## Written instruction
Reproduce exactly only the lines from the line that holds "Recreate this scene" to the line that holds "cd.dof.use_dof = True;", inclusive, in the listing below, and please leave out every picture.

——

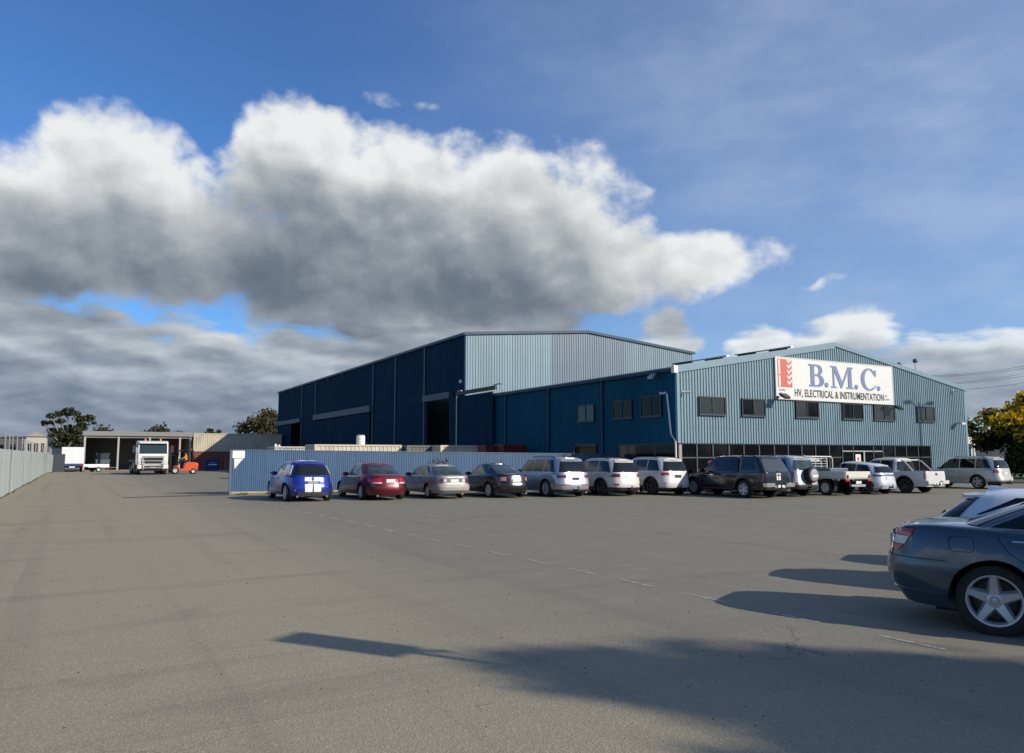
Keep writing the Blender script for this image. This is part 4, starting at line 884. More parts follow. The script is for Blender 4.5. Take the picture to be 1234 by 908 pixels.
def handles(t, H, ls, z, mat):
    for sg in (1, -1):
        for l in ls: patch(H.side(sg), LIN(l - .11, l + .11, 5), LIN(z - .015, z + .02, 3), .03).build('door_handle', mat, t, smooth=True)
def seams(t, H, lines, w=.007):
    for sg in (1, -1):
        for (l0, z0), (l1, z1) in lines:
            dv = Vector((l1 - l0, z1 - z0)).normalized(); nx, nz = -dv.y * w / 2, dv.x * w / 2; n = max(2, int(math.hypot(l1 - l0, z1 - z0) / .08)); F = H.side(sg); a = []; b = []
            for i in range(n + 1):
                q = i / n; l, z = l0 + (l1 - l0) * q, z0 + (z1 - z0) * q; c = F(l, z); o = Vector((sg * .0025, 0, 0)); a.append(F(l - nx, z - nz) + o); b.append(F(l + nx, z + nz) + o)
            mb = MB(); mb.add(a + b, [(i, i + 1, n + 2 + i, n + 1 + i) for i in range(n)]); mb.build('panel_gap', m_seam, t)
def arches(t, H, mat, wd=.06, off=.02, axles=None):
    for a in (axles or H.axles):
        for sg in (1, -1):
            F = lambda q, r, a=a, sg=sg: H.pt(H.th_l(a + r * math.cos(q), max(.2, H.R + r * math.sin(q))), max(.2, H.R + r * math.sin(q)), sg)
            patch(F, LIN(.02, math.pi - .02, 16), [H.Ra + .002, H.Ra + wd * .5, H.Ra + wd], off).build('wheel_arch_trim', mat, t, smooth=True)
def number_plate(t, H, z, w=.37, h=.13, mat=None, y=0):
    e = w / H.W; p = H.back()(y, z); m = MB(); m.box(p.x - w / 2, p.x + w / 2, p.y - .022, p.y - .002, z - h / 2, z + h / 2); m.build('number_plate', mat or m_plate, t, bevel=.004)
def roof_rails(t, G, l0, l1, mat=None, y=.42):
    for sg in (1, -1):
        pts = []
        for i in range(7):
            l = l0 + (l1 - l0) * i / 6; p = G.pt(G.th_l(l, .97), .97, sg); pts.append((p.x - sg * .03, p.y, p.z + (.0 if i in (0, 6) else .055)))
        mb = MB(); mb.tube(pts, .018, 6); mb.build('roof_rail', mat or m_black, t, smooth=True)
def rear_kit(t, H, exhaust=((.55,),), wiper=None, tow=False):
    for (y,) in exhaust:
        ye = H.back()(abs(y) / (H.W / 2), H.sill + .05).y + .03; m = MB(); m.lathe([(-.06, .03), (-.06, .038), (.25, .038)], 12, 'y', (y, ye, H.sill - .02)); m.lathe([(-.05, 0), (-.05, .03)], 12, 'y', (y, ye, H.sill - .02)); m.build('exhaust', m_chrome, t, smooth=True)
    if tow:
        y = H.off - H.L / 2; m = MB(); m.box(-.05, .05, y - .16, y + .3, H.sill + .06, H.sill + .13); m.lathe([(0, 0), (0, .02), (.05, .02), (.06, .032), (.09, .032), (.11, 0)], 10, 'z', (0, y - .13, H.sill + .13)); m.box(-.4, .4, y + .05, y + .12, H.sill + .02, H.sill + .09); m.build('tow_bar', m_blk2, t)
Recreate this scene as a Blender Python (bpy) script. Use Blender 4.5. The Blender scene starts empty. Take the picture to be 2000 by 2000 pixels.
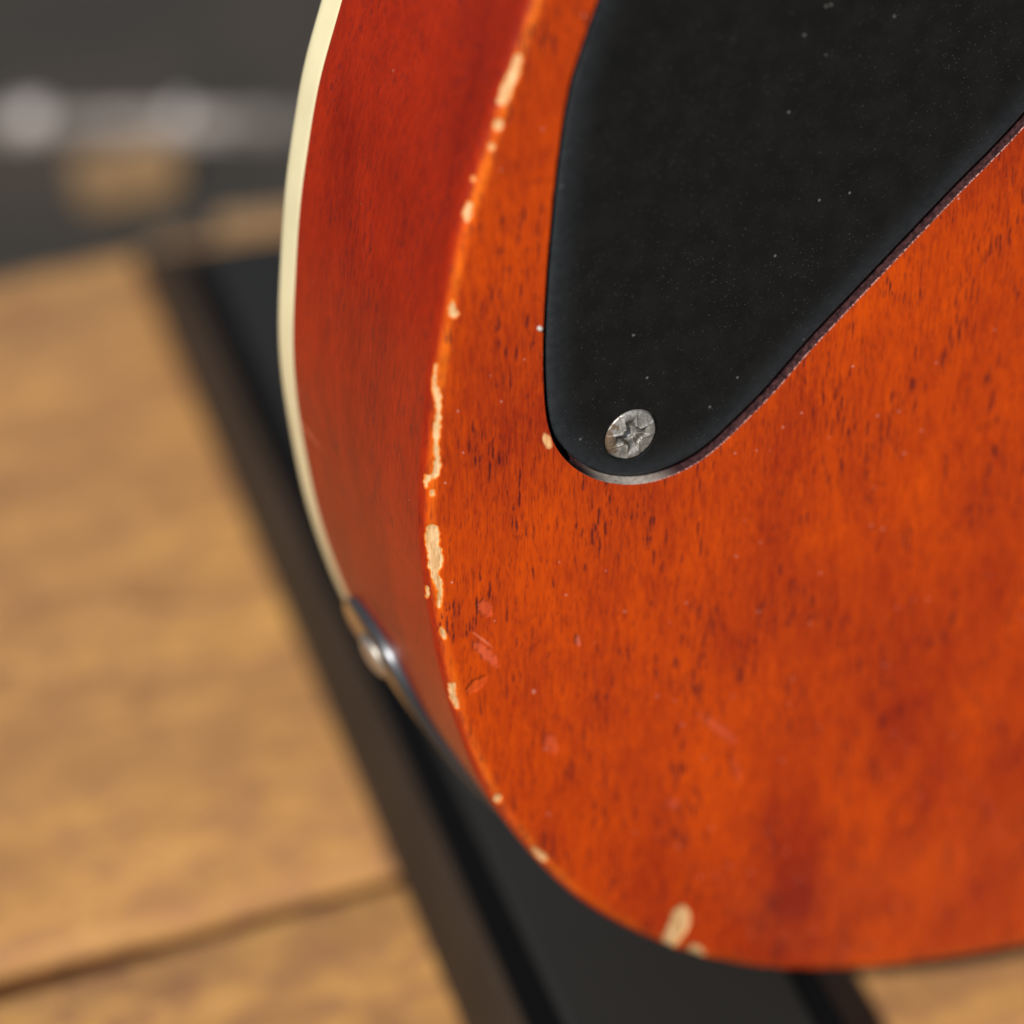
import bpy, bmesh, math, random
import numpy as np
from mathutils import Matrix, Vector, noise
from mathutils.geometry import delaunay_2d_cdt

# ------------------------------------------------------------------ camera, sky, sun, exposure
S = bpy.context.scene
CAM = np.array([-0.15963573, -0.34198102, 0.24513226])
ROT = np.array([[0.9086574659931662, 0.23084722025125862, -0.34792408711836137],
                [-0.4175423445530743, 0.5023707246018302, -0.7571539114130984],
                [0.0, 0.8332665935733288, 0.5528713991831201]])
FOC = 7.0
cd = bpy.data.cameras.new("camera"); cam = bpy.data.objects.new("camera", cd)
S.collection.objects.link(cam); S.camera = cam
M4 = Matrix(ROT.tolist()).to_4x4(); M4.translation = Vector(CAM.tolist()); cam.matrix_world = M4
cd.sensor_width = 36; cd.lens = 18 * FOC; cd.clip_start = 0.01; cd.clip_end = 100
cd.dof.use_dof = True; cd.dof.focus_distance = 0.4515; cd.dof.aperture_fstop = 8.6

SUN_EL, SUN_PSI = 40, 43           # elevation; azimuth to the left of the guitar's back normal
e, p = math.radians(SUN_EL), math.radians(SUN_PSI)
sv = Vector((-math.sin(p) * math.cos(e), -math.cos(p) * math.cos(e), math.sin(e)))
W = bpy.data.worlds.new("World"); S.world = W; W.use_nodes = True
wn = W.node_tree.nodes; bg = wn["Background"]
sky = wn.new("ShaderNodeTexSky"); sky.sky_type = 'NISHITA'; sky.sun_disc = False
sky.sun_elevation = e; sky.sun_rotation = math.atan2(sv.x, sv.y)
W.node_tree.links.new(sky.outputs[0], bg.inputs[0]); bg.inputs[1].default_value = 0.058
sd = bpy.data.lights.new("sun", 'SUN'); sd.energy = 4.9; sd.angle = math.radians(0.53); sd.color = (1, 0.94, 0.85)
sun = bpy.data.objects.new("sun", sd); S.collection.objects.link(sun)
sun.rotation_euler = (-sv).to_track_quat('-Z', 'Y').to_euler(); sun.location = (-1, -1, 2)
S.view_settings.view_transform = 'Standard'; S.view_settings.look = 'None'
S.view_settings.exposure = 0.28; S.view_settings.gamma = 1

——

## Correct answer
Recreate this scene as a Blender Python (bpy) script. Use Blender 4.5. The Blender scene starts empty. Take the picture to be 2000 by 2000 pixels.
import bpy, bmesh, math, random
import numpy as np
from mathutils import Matrix, Vector, noise
from mathutils.geometry import delaunay_2d_cdt

# ------------------------------------------------------------------ camera, sky, sun, exposure
S = bpy.context.scene
CAM = np.array([-0.15963573, -0.34198102, 0.24513226])
ROT = np.array([[0.9086574659931662, 0.23084722025125862, -0.34792408711836137],
                [-0.4175423445530743, 0.5023707246018302, -0.7571539114130984],
                [0.0, 0.8332665935733288, 0.5528713991831201]])
FOC = 7.0
cd = bpy.data.cameras.new("camera"); cam = bpy.data.objects.new("camera", cd)
S.collection.objects.link(cam); S.camera = cam
M4 = Matrix(ROT.tolist()).to_4x4(); M4.translation = Vector(CAM.tolist()); cam.matrix_world = M4
cd.sensor_width = 36; cd.lens = 18 * FOC; cd.clip_start = 0.01; cd.clip_end = 100
cd.dof.use_dof = True; cd.dof.focus_distance = 0.4515; cd.dof.aperture_fstop = 8.6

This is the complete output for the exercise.